Actually, I didn’t know about the XBeePro modules. When I did a search in the past for similar devices with long range, all I found where big bulky units in the hundredes of dollars range that were more designed for connecting PC equiptment together. The XBeePro looks like a good fit for what I’m trying to do and the price is surprisingly low. Sounds like I should buy a few of them and test them out.

the MaxStream XBeePro is one of perhaps a dozen IEEE 802.15.4 modules on the market. Most are just 1mW; the XbeePro and a few others are 50mW or more. Check out the prior discussions here on ZigBee, and on the Internet. Most ZigBee stuff is 100ft range meshed networking, but with or without the use of the ZigBee network layer protocols, the MAC and PHY under ZigBee, 802.15.4, at 60mW, does a good job at 250Kbps air link bit rate (like 80Kbps net yield) even at poor signal to noise. For long path lengths, you may want to choose a module with a coax connector allowing you to use 10dB or more gain antennas for ther 2.4GHz band.
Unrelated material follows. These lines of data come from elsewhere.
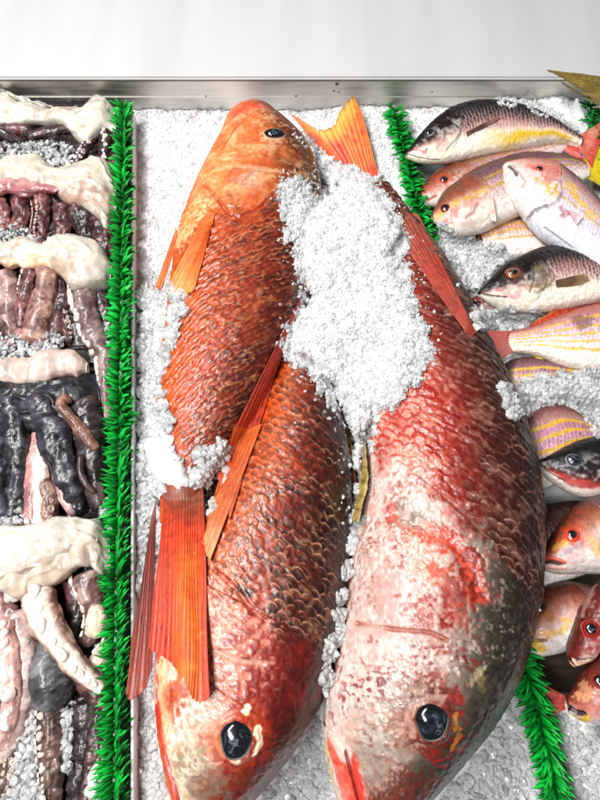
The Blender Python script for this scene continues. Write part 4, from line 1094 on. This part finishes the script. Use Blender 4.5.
o5 = octopus('nearest octopus, broad white mantle over long pale arms with white suckers', (60, 640))
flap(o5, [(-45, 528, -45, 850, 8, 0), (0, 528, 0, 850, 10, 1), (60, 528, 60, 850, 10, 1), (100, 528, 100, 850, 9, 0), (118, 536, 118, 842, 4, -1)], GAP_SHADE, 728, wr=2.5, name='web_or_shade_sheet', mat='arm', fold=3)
arm(o5, [(-4, 590), (4, 615), (6, 640), (2, 670)], [13, 13, 12], [16, 15, 13], ('#7a5456', '#b49490', '#3c2226'), 111, suck=rt_ + .7, scol='#e0ccc2', ss=.34, wr=.8)
arm(o5, [(18, 610), (24, 650), (24, 690), (14, 725), (-4, 760)], [12, 14, 14, 12, 9], [18, 18, 17, 14, 11], ('#a88e8a', '#c8b8b0', '#5e4446'), 112, wr=.5)
arm(o5, [(6, 620), (11, 655), (13, 690), (10, 720), (-2, 750)], [7, 8, 8, 7, 6], [29, 30, 28, 24, 18], ('#c89c94', '#dcbcb2', '#8a5a58'), 113, suck=up_ + .3, scol='#eee2d8', ss=.72, gap=2.2, wr=.4)
arm(o5, [(45, 640), (52, 665), (56, 690), (66, 704)], [11, 18, 22, 14], [14, 17, 15, 10], ('#3a3a3e', '#6a6a6e', '#141416'), 114, wr=.7, name='arm')
arm(o5, [(30, 655), (36, 690), (40, 714)], [10, 10, 7], [10, 10, 8], DARK, 115)
arm(o5, [(72, 655), (84, 680), (98, 698), (112, 706)], [8, 9, 9, 7], [18, 17, 15, 12], ('#4a2e2c', '#6a4a44', '#241414'), 116, wr=.5)
arm(o5, [(36, 590), (42, 612), (54, 634), (70, 656), (86, 676), (104, 692)], [13, 13, 12, 10, 9, 6], [26, 27, 27, 26, 24, 20], ('#8a5f54', '#c9a898', '#5a3832'), 117, suck=up_, scol='#efe6dc', ss=.4, gap=2.0, wr=.6, belly='#e8dccf')
arm(o5, [(84, 572), (90, 590), (95, 606), (92, 630), (84, 642), (76, 640)], [12, 11, 10, 9, 7, 5], [22, 21, 19, 18, 16, 13], ('#6a4c48', '#a08a80', '#34201f'), 118, suck=lf_ - .2, scol='#e0d6c8', ss=.34, gap=1.7, wr=.5)
arm(o5, [(97, 604), (96, 622), (92, 638)], [6, 8, 6], [25, 24, 20], ('#cfc4ac', '#ded6c4', '#a8947e'), 119, wr=.4)
arm(o5, [(74, 575), (78, 600), (74, 630), (70, 645)], [10, 9, 7], [9, 9, 8], DARK, 120)
arm(o5, [(112, 640), (104, 652), (96, 664), (100, 680)], [6, 7, 6, 5], [16, 16, 14, 11], ('#cdb4a6', '#e4d6ca', '#8a6a60'), 121, suck=lf_, scol='#eee6da', ss=.4)
arm(o5, [(51, 704), (50, 735), (52, 770), (52, 812), (50, 850)], [11, 11, 10, 9, 7], [15, 15, 14, 12, 10], ('#5e4640', '#94786c', '#2c1e1c'), 122, suck=up_ + .9, scol='#d8c8bc', ss=.24, suck2=True, wr=.9)
arm(o5, [(86, 700), (84, 735), (80, 770), (72, 820)], [10, 10, 9, 7], [14, 13, 11, 9], ('#2c2426', '#544648', '#100c0d'), 123, wr=.9)
arm(o5, [(100, 706), (98, 738), (92, 770), (84, 815)], [9, 9, 8, 6], [13, 12, 10, 8], ('#3a2224', '#5e4240', '#170c0e'), 124, wr=.9, suck=rt_ + .6, scol='#b8a49c', ss=.3)
arm(o5, [(104, 755), (96, 775), (90, 800), (84, 830)], [6, 7, 7, 5], [13, 12, 11, 9], ('#c8b0ac', '#e0d0ca', '#8a6c6c'), 125, wr=.4)
arm(o5, [(14, 752), (10, 775), (2, 800), (-6, 830)], [8, 8, 8, 6], [12, 11, 10, 9], ('#6a5048', '#8e7468', '#33231f'), 126, suck=up_, scol='#c0aea0', ss=.3, suck2=True, wr=.7)
flap(o5, [(-40, 526, -40, 585, 14, 22), (0, 526, 0, 586, 16, 23), (25, 526, 24, 578, 17, 24), (50, 521, 50, 572, 18, 25), (70, 517, 68, 562, 18, 25), (88, 517, 88, 560, 17, 24), (101, 520, 102, 572, 14, 21), (112, 540, 112, 574, 8, 16)], ('#d2ccc0', '#dad4ca', '#b8a28e'), 127, wr=1.6, fold=1.2)
flap(o5, [(-30, 578, -30, 594, 6, 24), (5, 573, 2, 592, 7, 25), (25, 562, 20, 598, 8, 27), (45, 555, 44, 588, 8, 30), (66, 548, 66, 578, 8, 32), (84, 542, 84, 566, 7, 32), (98, 540, 100, 562, 5, 28)], ('#c8b6a4', '#d4c8bc', '#9c6e58'), 128, wr=1.6, name='web_or_shade_sheet', fold=2.2)
arm(o5, [(18, 586), (16, 594), (20, 600)], [8, 7, 4], [26, 24, 20], ('#ccc6bc', '#d6d0c8', '#b0a090'), 129, wr=.3)

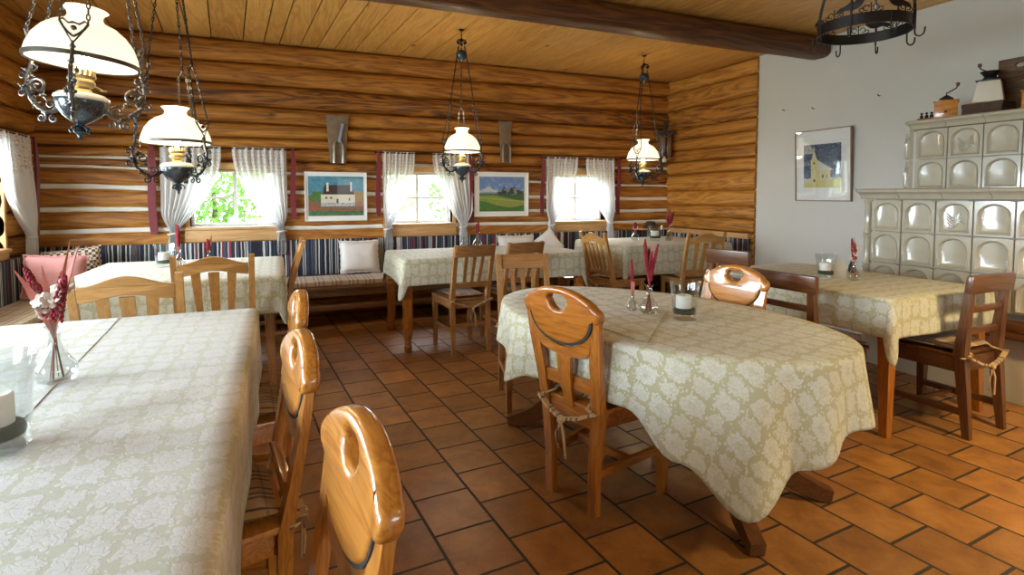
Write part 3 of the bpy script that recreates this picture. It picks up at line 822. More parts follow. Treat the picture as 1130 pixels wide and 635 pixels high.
# bow chairs
BOW=bow_chair('honey','x')
AMB=bow_chair('amber','x')
bowspec=[ # rear foot mid x,y,angle,source,label,cushion label
 (1.12,1.99,15,AMB,'amber bow-backed pine chair pulled up to the left side of the oval table','dark plaid cushion on the amber bow-backed chair at the oval table'),
 (.055,.985,187,BOW,'nearest honey pine bow-backed chair, at the front end of the long left table','plaid cushion on the nearest bow-backed chair'),
 (-.02,1.68,187,None,'middle honey pine bow-backed chair of the row along the long left table','striped plaid cushion on the middle bow-backed chair of the row'),
 (.0,2.42,183,None,'honey bow-backed chair seen edge-on at the far end of the long left table','plaid cushion on the far bow-backed chair of the row at the left table'),
 (2.30,2.34,187,None,'bow-backed chair with pale window glare on its back, beyond the oval table','plaid cushion on the glare-lit bow-backed chair beyond the oval table'),
]
first={}
csrc=None
for (x,y,a,src,lab,cl) in bowspec:
    if src is not None: o=src; o['label']=lab
    else: o=dup(BOW,(0,0,0),0,lab)
    fx,fy=front(x,y,a,.2); put(o,fx,fy,a)
    if csrc is None: c=make_cushion(cl,.30,.40,.37,True,'plaid',-.2,.14); csrc=c
    else: c=dup(csrc,(0,0,0),0,cl)
    c.location=(fx,fy,.448); c.rotation_euler=(0,0,R(a-90)); c['group']='plaid seat cushions'
    o['group']='bow-backed chairs'
    if lab.startswith('nearest'): o.scale=(.94,1,.975); c.location.z=.448*.975
# oak chairs
OAK=slat_chair('oak','x',3,True,.93,.235)
OAK4=slat_chair('oak','x',4,True,.93,.205)
oaks=[(-.66,3.16,91,OAK,'light oak chair with arched crest just beyond the long left table'),
 (-.375,3.93,91,None,'light oak chair with arched crest at the near side of the left rear table'),
 (.06,4.93,180,None,'light oak slat-back chair seen edge-on at the right end of the left rear table'),
 (3.02,4.78,8,OAK4,'light oak four-slat chair at the left end of the corner table'),
 (3.93,4.38,80,None,'oak chair with arched crest at the near side of the corner table')]
csq=None
for i,(x,y,a,src,lab) in enumerate(oaks):
    if src is not None: o=src; o['label']=lab
    else: o=dup(OAK,(0,0,0),0,lab)
    fx,fy=front(x,y,a,.2); put(o,fx,fy,a); o['group']='light oak chairs'
    if i==4: o.scale=(.93,1,1)
    cl='flat plaid cushion on the '+['oak chair just beyond the long left table','oak chair at the near side of the left rear table','edge-on oak chair at the left rear table','four-slat oak chair at the corner table','three-slat oak chair at the corner table'][i]
    if csq is None: c=make_cushion(cl,.36,.38,.36,True,'plaid',-.2,.2); csq=c
    else: c=dup(csq,(0,0,0),0,cl)
    c.location=(fx,fy+0,.4535); c.rotation_euler=(0,0,R(a-90)); c['group']='plaid seat cushions'
    if i==3: c.scale=(.85,1,1)
# pine chairs
PIN=slat_chair('pine','x',3,False,.90,.185,straight=True)
pines=[(1.44,4.28,95,PIN,'mid brown straight-crested pine chair, left of two at the middle rear table','pine chair at the left of the middle table'),
 (1.92,4.36,98,None,'mid brown pine chair at the middle rear table, partly hidden behind another chair','half hidden pine chair at the middle table'),
 (1.49,3.29,256,None,'lighter pine chair facing the far left end of the oval table','pine chair at the far end of the oval table')]
for (x,y,a,src,lab,cn) in pines:
    if src is not None: o=src; o['label']=lab
    else: o=dup(PIN,(0,0,0),0,lab)
    fx,fy=front(x,y,a,.2); put(o,fx,fy,a); o['group']='straight-crested pine chairs'
    c=dup(csq,(0,0,0),0,'plaid cushion tied on the '+cn); c.scale=(.82,1,1)
    c.location=(fx,fy,.4535); c.rotation_euler=(0,0,R(a-90)); c['group']='plaid seat cushions'
# walnut ladder chairs
LAD=ladder_chair('walnut','x')
lads=[(3.515,1.74,91,LAD,'dark walnut ladder-back chair at the near end of the right table',(1,1,1)),
 (2.66,2.25,3,None,'dark ladder-back chair at the right table behind the glare-lit bow-backed chair',(1.02,1,.985)),
 (2.90,2.92,12,None,'dark brown ladder-back chair at the far left side of the right table',(.8,1,1.05)),
 ]
for i,(x,y,a,src,lab,sc) in enumerate(lads):
    if src is not None: o=src; o['label']=lab
    else: o=dup(LAD,(0,0,0),0,lab)
    fx,fy=front(x,y,a,.2); put(o,fx,fy,a,sc); o['group']='dark ladder-back chairs'
    c=dup(csrc,(0,0,0),0,'plaid cushion tied on the '+['near ladder-back chair','ladder-back chair behind the bow chair','far ladder-back chair'][i]); c.scale=(1.12,1,1)
    c.location=(fx,fy,.451*sc[2]); c.rotation_euler=(0,0,R(a-90)); c['group']='plaid seat cushions'

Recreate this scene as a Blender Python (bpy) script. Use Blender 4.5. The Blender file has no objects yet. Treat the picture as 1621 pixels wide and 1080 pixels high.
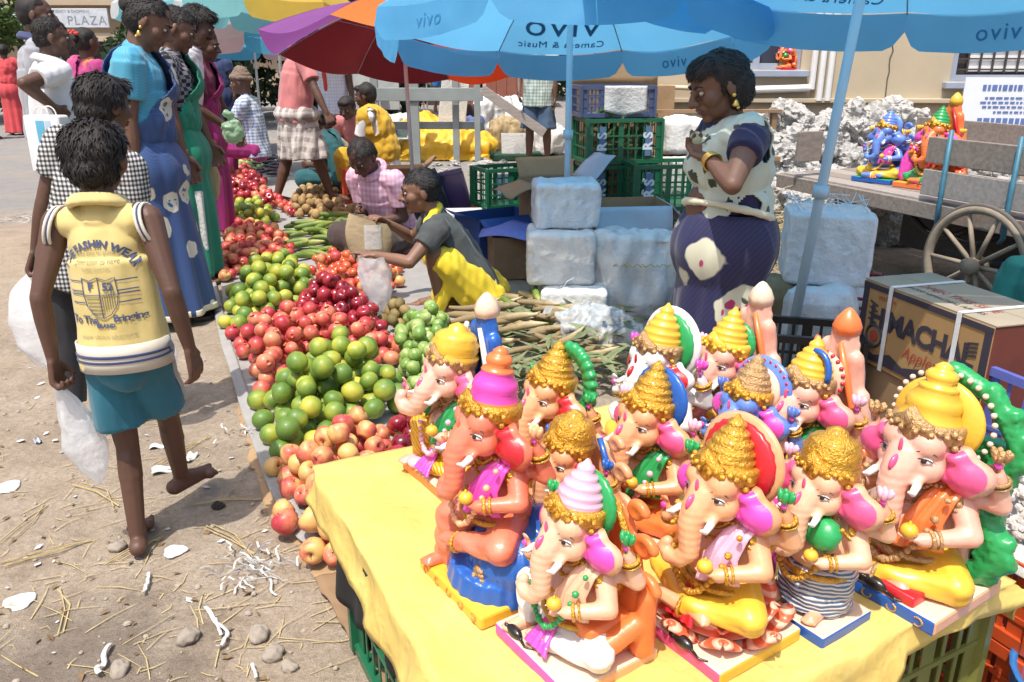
import bpy, bmesh, math, random
import numpy as np
from math import sin, cos, pi, radians as R, sqrt, atan2, tan
from mathutils import Vector, Matrix, noise, Quaternion
from mathutils.bvhtree import BVHTree
rng = random.Random(7)
nrg = np.random.RandomState(7)
scn = bpy.context.scene
C = bpy.context.collection

# ------------------------------------------------------------------ camera, sky, sun, exposure
F, CX, CY, EYE, PITCH = 1300.0, 810.5, 540.0, 1.40, R(19.1)
cam = bpy.data.objects.new('camera', bpy.data.cameras.new('camera'))
C.objects.link(cam)
cam.location = (0, 0, EYE)
cam.rotation_euler = (pi/2 - PITCH, 0, 0)
cam.data.sensor_width = 36
cam.data.lens = 36*F/1621
cam.data.clip_end = 3000
cam.data.clip_start = .05
scn.camera = cam
SUN = Vector((-.17, -.37, 1)).normalized()
w = bpy.data.worlds.new('World'); scn.world = w; w.use_nodes = True
nt = w.node_tree
sky = nt.nodes.new('ShaderNodeTexSky'); sky.sky_type = 'NISHITA'; sky.sun_disc = False
sky.sun_elevation = math.asin(SUN.z); sky.sun_rotation = atan2(SUN.x, SUN.y)
sky.air_density = 1.0; sky.dust_density = 4.0; sky.ozone_density = 1.0
nt.links.new(sky.outputs[0], nt.nodes['Background'].inputs[0])
nt.nodes['Background'].inputs[1].default_value = .15
sl = bpy.data.objects.new('sun', bpy.data.lights.new('sun', 'SUN')); C.objects.link(sl)
sl.data.energy = 3.7; sl.data.angle = R(.55); sl.data.color = (1, .95, .87)
sl.rotation_euler = (-SUN).to_track_quat('-Z', 'Y').to_euler()
scn.view_settings.view_transform = 'Standard'; scn.view_settings.look = 'None'
scn.view_settings.exposure = .47; scn.view_settings.gamma = 1
scn.view_settings.use_curve_mapping = False

# ------------------------------------------------------------------ places
_f, _u = Vector((0, cos(PITCH), -sin(PITCH))), Vector((0, sin(PITCH), cos(PITCH)))
def ray(px, py): return Vector(((px-CX)/F, 0, 0)) + _u*((CY-py)/F) + _f
def at(px, py, Y=None, z=None):
    "the point of the place at a distance Y in front of, or a height z, along a sight line of the photograph"
    d = ray(px, py)
    t = Y/d.y if Y is not None else (z-EYE)/d.z
    return Vector((0, 0, EYE)) + d*t

# ------------------------------------------------------------------ objects
def link(name, me, mat=None, parent=None):
    o = bpy.data.objects.new(name, me); C.objects.link(o)
    if mat is not None:
        for m in (mat if isinstance(mat, (list, tuple)) else [mat]):
            me.materials.append(m)
    if parent is not None: o.parent = parent
    return o
def tag(o, label=None, cat=None, group=None, kind=None):
    if label: o['label'] = label
    if cat: o['category'] = cat
    if group: o['group'] = group
    if kind: o['kind'] = kind
    return o
def thing(name, label, cat, loc=(0, 0, 0), rz=0, group=None):
    o = bpy.data.objects.new(name, None); C.objects.link(o)
    o.empty_display_size = .1
    o.location = loc; o.rotation_euler = (0, 0, rz)
    return tag(o, label, cat, group)
def kids(o): return [c for c in o.children]
def copy_tree(o, parent=None):
    ch = kids(o)
    c = o.copy(); C.objects.link(c); c.parent = parent
    for k in ch: copy_tree(k, c)
    return c

# ------------------------------------------------------------------ primitive shapes as (verts, faces)
class MB:
    def __init__(s): s.v, s.f, s.m, s.n = [], [], [], 0
    def add(s, vs, fs, m=0):
        s.v += [tuple(p) for p in vs]
        s.f += [tuple(i+s.n for i in f) for f in fs]; s.m += [m]*len(fs)
        s.n += len(vs); return s
    def mesh(s, name='mesh', smooth=False):
        me = bpy.data.meshes.new(name); me.from_pydata(s.v, [], s.f)
        me.polygons.foreach_set('material_index', s.m)
        if smooth: me.polygons.foreach_set('use_smooth', [True]*len(s.f))
        me.update(); return me
    def build(s, name, mat, parent=None, smooth=False):
        me = s.mesh(name, smooth)
        bm = bmesh.new(); bm.from_mesh(me); bmesh.ops.recalc_face_normals(bm, faces=bm.faces); bm.to_mesh(me); bm.free()
        return link(name, me, mat, parent)
    # --- shapes
    def box(s, c, h, rot=None, m=0, bev=0):
        c = Vector(c); h = Vector(h)
        if bev <= 0:
            vs = [Vector((x*h.x, y*h.y, z*h.z)) for z in (-1, 1) for y in (-1, 1) for x in (-1, 1)]
            fs = [(0, 2, 3, 1), (4, 5, 7, 6), (0, 1, 5, 4), (2, 6, 7, 3), (0, 4, 6, 2), (1, 3, 7, 5)]
        else:
            b = min(bev, h.x*.9, h.y*.9, h.z*.9)
            bm = bmesh.new(); bmesh.ops.create_cube(bm, size=2)
            for v in bm.verts: v.co = Vector((v.co.x*h.x, v.co.y*h.y, v.co.z*h.z))
            bmesh.ops.bevel(bm, geom=bm.edges[:], offset=b, segments=2, profile=.5, affect='EDGES')
            vs = [v.co.copy() for v in bm.verts]; fs = [[v.index for v in f.verts] for f in bm.faces]; bm.free()
        if rot is not None: vs = [rot @ v for v in vs]
        return s.add([c+v for v in vs], fs, m)
    def cone(s, a, b, r0, r1, n=12, caps=True, m=0):
        a, b = Vector(a), Vector(b); ax = (b-a)
        q = ax.to_track_quat('Z', 'Y')
        vs = []
        for p, r in ((a, r0), (b, r1)):
            vs += [p + q @ Vector((r*cos(2*pi*i/n), r*sin(2*pi*i/n), 0)) for i in range(n)]
        fs = [(i, (i+1) % n, n+(i+1) % n, n+i) for i in range(n)]
        if caps: fs += [tuple(range(n-1, -1, -1)), tuple(range(n, 2*n))]
        return s.add(vs, fs, m)
    def cap(s, a, b, r0, r1=None, n=10, k=3, m=0):
        r1 = r0 if r1 is None else r1
        a, b = Vector(a), Vector(b); ax = b-a
        if ax.length < 1e-6: ax = Vector((0, 0, 1e-5))
        q = ax.to_track_quat('Z', 'Y'); vs, fs = [], []
        rings = []
        for i in range(k+1):
            t = -pi/2 + (pi/2)*i/k
            rings.append((a, r0*sin(t), r0*cos(t)))
        for i in range(k+1):
            t = (pi/2)*i/k
            rings.append((b, r1*sin(t), r1*cos(t)))
        for p, z, r in rings:
            r = max(r, 1e-5)
            vs += [p + q @ Vector((r*cos(2*pi*i/n), r*sin(2*pi*i/n), z)) for i in range(n)]
        for j in range(len(rings)-1):
            fs += [(j*n+i, j*n+(i+1) % n, (j+1)*n+(i+1) % n, (j+1)*n+i) for i in range(n)]
        fs += [tuple(range(n-1, -1, -1)), tuple(range((len(rings)-1)*n, len(rings)*n))]
        return s.add(vs, fs, m)
    def tube(s, pts, rs, n=8, m=0, caps=True):
        pts = [Vector(p) for p in pts]
        if not isinstance(rs, (list, tuple)): rs = [rs]*len(pts)
        vs, fs = [], []; up = None
        for i, p in enumerate(pts):
            t = (pts[min(i+1, len(pts)-1)] - pts[max(i-1, 0)]).normalized()
            if up is None:
                up = t.orthogonal().normalized()
            up = (up - t*up.dot(t)).normalized(); sd = t.cross(up)
            vs += [p + (up*cos(2*pi*k/n) + sd*sin(2*pi*k/n))*rs[i] for k in range(n)]
        for j in range(len(pts)-1):
            fs += [(j*n+i, j*n+(i+1) % n, (j+1)*n+(i+1) % n, (j+1)*n+i) for i in range(n)]
        if caps: fs += [tuple(range(n-1, -1, -1)), tuple(range((len(pts)-1)*n, len(pts)*n))]
        return s.add(vs, fs, m)
    def chain(s, pts, rs, n=10, m=0):
        for i in range(len(pts)-1): s.cap(pts[i], pts[i+1], rs[i], rs[i+1], n, 3, m)
        return s
    def ell(s, c, r, rot=None, n=14, k=9, m=0):
        c = Vector(c); vs, fs = [], []
        if not hasattr(r, '__len__'): r = (r, r, r)
        vs.append(Vector((0, 0, -1)))
        for j in range(1, k):
            t = -pi/2 + pi*j/k
            vs += [Vector((cos(t)*cos(2*pi*i/n), cos(t)*sin(2*pi*i/n), sin(t))) for i in range(n)]
        vs.append(Vector((0, 0, 1)))
        vs = [Vector((v.x*r[0], v.y*r[1], v.z*r[2])) for v in vs]
        if rot is not None: vs = [rot @ v for v in vs]
        vs = [c+v for v in vs]
        fs += [(0, 1+(i+1) % n, 1+i) for i in range(n)]
        for j in range(k-2):
            fs += [(1+j*n+i, 1+j*n+(i+1) % n, 1+(j+1)*n+(i+1) % n, 1+(j+1)*n+i) for i in range(n)]
        L = len(vs)-1; b = 1+(k-2)*n
        fs += [(b+i, b+(i+1) % n, L) for i in range(n)]
        return s.add(vs, fs, m)
    def lathe(s, prof, c=(0, 0, 0), n=24, rot=None, m=0, sx=1, sy=1, wave=None):
        c = Vector(c); vs, fs = [], []
        for j, (r, z) in enumerate(prof):
            for i in range(n):
                a = 2*pi*i/n; rr = max(r, 1e-5)*(1 if wave is None else wave(a, j))
                v = Vector((rr*cos(a)*sx, rr*sin(a)*sy, z))
                vs.append(c + (rot @ v if rot is not None else v))
        for j in range(len(prof)-1):
            mm = m[j] if isinstance(m, (list, tuple)) else m
            s_f = [(j*n+i, j*n+(i+1) % n, (j+1)*n+(i+1) % n, (j+1)*n+i) for i in range(n)]
            fs += [(f, mm) for f in s_f]
        fs.append((tuple(range(n-1, -1, -1)), m[0] if isinstance(m, (list, tuple)) else m))
        fs.append((tuple(range((len(prof)-1)*n, len(prof)*n)), m[-1] if isinstance(m, (list, tuple)) else m))
        base = s.n; s.v += [tuple(p) for p in vs]; s.n += len(vs)
        for f, mm in fs: s.f.append(tuple(i+base for i in f)); s.m.append(mm)
        return s
    def torus(s, c, r, t, rot=None, n=24, k=8, m=0, sx=1, sy=1, a0=0, a1=2*pi, wob=0):
        c = Vector(c); pts = []; full = a1-a0 > 6.2
        N = n if full else n+1
        vs, fs = [], []
        for i in range(N):
            a = a0 + (a1-a0)*i/n
            for j in range(k):
                b = 2*pi*j/k; rr = r + t*cos(b)
                v = Vector((rr*cos(a)*sx, rr*sin(a)*sy, t*sin(b) + wob*sin(a*2)))
                vs.append(c + (rot @ v if rot is not None else v))
        for i in range(n):
            i2 = (i+1) % N
            fs += [(i*k+j, i2*k+j, i2*k+(j+1) % k, i*k+(j+1) % k) for j in range(k)]
        if not full: fs += [tuple(range(k-1, -1, -1)), tuple(range((N-1)*k, N*k))]
        return s.add(vs, fs, m)
    def grid(s, fn, nu, nv, m=0, closed=False):
        vs = [fn(i/(nu if closed else nu-1) if nu > 1 else 0, j/(nv-1)) for j in range(nv) for i in range(nu)]
        fs = []
        for j in range(nv-1):
            for i in range(nu if closed else nu-1):
                fs.append((j*nu+i, j*nu+(i+1) % nu, (j+1)*nu+(i+1) % nu, (j+1)*nu+i))
        return s.add(vs, fs, m)
    def prism(s, poly, z0, z1, m=0, xf=None):
        n = len(poly)
        vs = [Vector((x, y, z)) for z in (z0, z1) for x, y in poly]
        if xf: vs = [xf(v) for v in vs]
        fs = [tuple(range(n-1, -1, -1)), tuple(range(n, 2*n))] + [(i, (i+1) % n, n+(i+1) % n, n+i) for i in range(n)]
        return s.add(vs, fs, m)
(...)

There are a few 902-928MHz (No. America) 802.15.4 modules on the market but I’ve not seen any with more than 1mW.

Do you know if 2.4GHz has a smaller range then 900MHz given the same amount of power? I was told that the power requirements increase as the frequency is increased. I’m currently using 900MHz equiptment, and I was under the impression that 2.4GHz is used because the antanna is smaller and the frequency range is larger resulting in less crowding.

I’ll do a search for Zigbee modules. I have a slight preference for something with a I2C or a SPI interface but NRZ serial is doable.

Thanks for all your help. This was a big help.

yes, lower freq = longer range for same radiated power, in free space. In non-line-of-sight, sometimes 2.4GHz propagates better than 900MHz. Sometimes not; depends on what the obstructions are.

I suggest that you choose radios based on ease of use and ability to network one-to-many/meshing rather than the interface. Most 802.15.4/ZigBee modules use a 3.3v logic level asynch. serial interface. This is because they are transparent serial port extensions.